The Federal Reserve has taken many unprecedented steps in the past three years to try to boost the economy and counter the effects of a financial crisis that triggered a painful recession. It’s kept the short-term interest rate it controls at a record low near zero since December 2008.

And it’s bought about $2 trillion in U.S. Treasurys and mortgage-backed securities to try to hold down longer-term rates. That’s caused the Fed’s portfolio of securities to balloon to nearly $2.9 trillion, from less than $1 trillion in 2007.

Some steps the Fed has taken:

? Dec. 15-16, 2008: The Fed creates a target range for interest rates and cuts its key federal funds rate to between zero and 0.25 percent. That’s a record low. The Fed vows to use all the tools it has to rescue the economy from the worst financial crisis and recession since the 1930s.

? Jan. 27-28-2009: The central bank signals it’s prepared to buy longer-term Treasuries and expand other programs.

? March 17-18, 2009: The Fed says it will start buying up to $300 billion in government bonds over six months. It also decides to boost purchases of Fannie Mae and Freddie Mac mortgage-backed securities and debt. The actions are aimed at driving down rates on mortgages and other debt.

? Sept. 22-23, 2009: The Fed slows a mortgage-buying program to complete its purchases by March 31, 2010, instead of at the end of 2009.

? Aug. 10, 2010: It decides to use some money generated by its mortgage portfolio to buy government debt, to try to lower rates on mortgages and other loans.

? Aug. 27, 2010: In a speech in Jackson Hole, Wyo., Chairman Ben Bernanke lists several options to boost the economy, including the purchase of additional government bonds.

?Oct. 15, 2010: Bernanke signals the Fed will buy more government bonds to boost the economy, drive down unemployment and protect against deflation.

? Nov. 3, 2010: The Fed announces it will buy $600 billion more in Treasury bonds to try to hold down longer-term rates.

? June 22, 2011: The Fed confirms it will complete its purchases of $600 billion in Treasury bonds by the end of the month.

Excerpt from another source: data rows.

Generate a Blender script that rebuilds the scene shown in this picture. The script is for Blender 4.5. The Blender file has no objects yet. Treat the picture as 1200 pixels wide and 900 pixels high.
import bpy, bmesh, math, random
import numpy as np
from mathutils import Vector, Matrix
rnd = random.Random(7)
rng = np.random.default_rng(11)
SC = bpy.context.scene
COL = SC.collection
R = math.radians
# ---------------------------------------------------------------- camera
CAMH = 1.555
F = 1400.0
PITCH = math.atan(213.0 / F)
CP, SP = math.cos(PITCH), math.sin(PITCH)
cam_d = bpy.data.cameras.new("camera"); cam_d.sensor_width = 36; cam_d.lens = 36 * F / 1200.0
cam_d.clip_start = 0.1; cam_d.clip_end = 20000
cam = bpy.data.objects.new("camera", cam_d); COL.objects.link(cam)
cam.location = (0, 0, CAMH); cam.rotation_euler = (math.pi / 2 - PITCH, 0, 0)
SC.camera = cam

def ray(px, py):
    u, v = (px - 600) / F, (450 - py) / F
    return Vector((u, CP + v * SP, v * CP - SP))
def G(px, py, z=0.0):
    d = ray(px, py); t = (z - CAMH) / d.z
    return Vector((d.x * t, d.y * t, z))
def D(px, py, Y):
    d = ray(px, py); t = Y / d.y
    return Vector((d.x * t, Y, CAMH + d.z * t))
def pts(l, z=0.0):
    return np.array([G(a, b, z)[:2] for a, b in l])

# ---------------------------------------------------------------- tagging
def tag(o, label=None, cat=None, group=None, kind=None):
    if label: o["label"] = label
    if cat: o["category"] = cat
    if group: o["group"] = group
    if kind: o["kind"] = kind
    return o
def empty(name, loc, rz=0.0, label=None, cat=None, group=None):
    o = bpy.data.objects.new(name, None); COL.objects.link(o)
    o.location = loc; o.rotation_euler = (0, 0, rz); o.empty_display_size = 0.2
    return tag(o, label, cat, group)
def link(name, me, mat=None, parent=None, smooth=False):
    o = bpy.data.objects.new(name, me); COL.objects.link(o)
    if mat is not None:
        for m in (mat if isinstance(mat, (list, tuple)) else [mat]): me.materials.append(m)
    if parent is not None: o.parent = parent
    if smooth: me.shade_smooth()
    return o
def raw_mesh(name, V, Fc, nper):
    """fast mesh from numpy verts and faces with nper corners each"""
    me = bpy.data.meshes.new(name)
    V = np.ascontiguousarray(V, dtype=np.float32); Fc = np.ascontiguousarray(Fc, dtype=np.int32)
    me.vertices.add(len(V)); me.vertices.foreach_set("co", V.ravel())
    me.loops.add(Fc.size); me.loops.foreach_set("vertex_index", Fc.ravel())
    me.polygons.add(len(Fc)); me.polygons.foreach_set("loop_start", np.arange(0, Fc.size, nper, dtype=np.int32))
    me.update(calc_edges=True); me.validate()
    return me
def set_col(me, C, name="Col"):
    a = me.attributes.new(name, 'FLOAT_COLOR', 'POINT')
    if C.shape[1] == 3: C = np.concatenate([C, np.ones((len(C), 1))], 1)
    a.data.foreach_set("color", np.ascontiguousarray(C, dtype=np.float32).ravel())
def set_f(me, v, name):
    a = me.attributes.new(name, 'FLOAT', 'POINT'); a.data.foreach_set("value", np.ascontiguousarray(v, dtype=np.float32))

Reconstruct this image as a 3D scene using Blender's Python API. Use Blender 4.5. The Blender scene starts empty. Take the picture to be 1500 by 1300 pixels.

The purchases were intended to drive down rates on mortgages and other debt.

? Aug. 9, 2011: It pledges to keep its benchmark short-term rate at nearly zero until mid-2013. It’s the first time the Fed has committed to keeping the rate at that level for a specific period. The pledge reflects its assessment that the economy will remain weak.

? Aug. 26, 2011: Bernanke proposes no new steps to boost the economy. But he signals that Congress should do more to promote hiring and growth, or risk delaying the economy’s return to full health. He also says the Fed’s September policy meeting will last two days instead of one, prompting speculation that the Fed might take further steps then.